Longview Power was formed in 2003 for the purpose of constructing
and operating the Longview power plant. Construction began in
2007. According to the bankruptcy filing, the plant used advanced
power generation technology to meet the highest environmental
standards and a supercritical pulverized coal-fired boiler to
generate electric power. When operational, the Longview plant is
one of the lowest cost coal-fired producers of power in the
regional power grid. Electricity produced by the plant is sold to
the grid in the day-ahead and real-time markets.
"The Contractors' Failures are the primary driver for the Debtors'
operational and balance sheet challenges," the filing says.
Siemens was to lead a team of engineering, procurement and
construction contractors and deliver the power plant by a
guaranteed completion date. The main piece of equipment was to be
the supercritical boiler designed by Foster Wheeler and a turbine
island, automated computerized controls and an air pollution
control system designed and supplies by Siemens. Kvaerner was to
build the power plant.
"The Debtors believe this project was fundamentally mismanaged,"
the filing says. Longview Power was not able to take over the
plant until December 2011 — approximately nine months after the
guaranteed completion date — and it had the operational problems.

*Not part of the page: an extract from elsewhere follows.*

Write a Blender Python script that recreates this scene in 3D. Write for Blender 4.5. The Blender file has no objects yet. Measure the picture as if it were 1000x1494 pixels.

"These issued have prevented Debtors from operating the Power
Facility at full capacity and from selling electricity on anything
other than a day-ahead basis, limiting the Debtors' sales and
ability to sell higher-margin electricity energy services, and
reducing the revenue stream from the Power Facility operations
while increasing volatility around their cash flows," the filing
says.
The filing also says wholesale electricity prices have fallen
significantly since construction began in 2007, in part because of
a recession that reduced electricity demand and in part because of
low-priced natural gas that came on the market when hydraulic
fracturing expanded.
In a news release issued Friday morning, Longview officials said
the businesses seeking protection "intend to operate their
businesses as they continue to negotiate a chapter 11 plan with
their lenders to de-risk their balance sheet."
"After careful consideration of available alternatives, the
Company determined that filing for Chapter 11 was a necessary and
prudent step that allows us to strengthen and operate our
businesses without interruption while continuing to restructure
the Company's balance sheet," Jeffery Keffer, CEO of Longview
Power, said in the statement. "The Company has been in consensual
negotiations with our senior lenders toward a Chapter 11 plan to
maximize value; those negotiations remain ongoing. We remain
confident that the Company and our lenders will reach an agreement
on the terms of a Chapter 11 plan in the near term."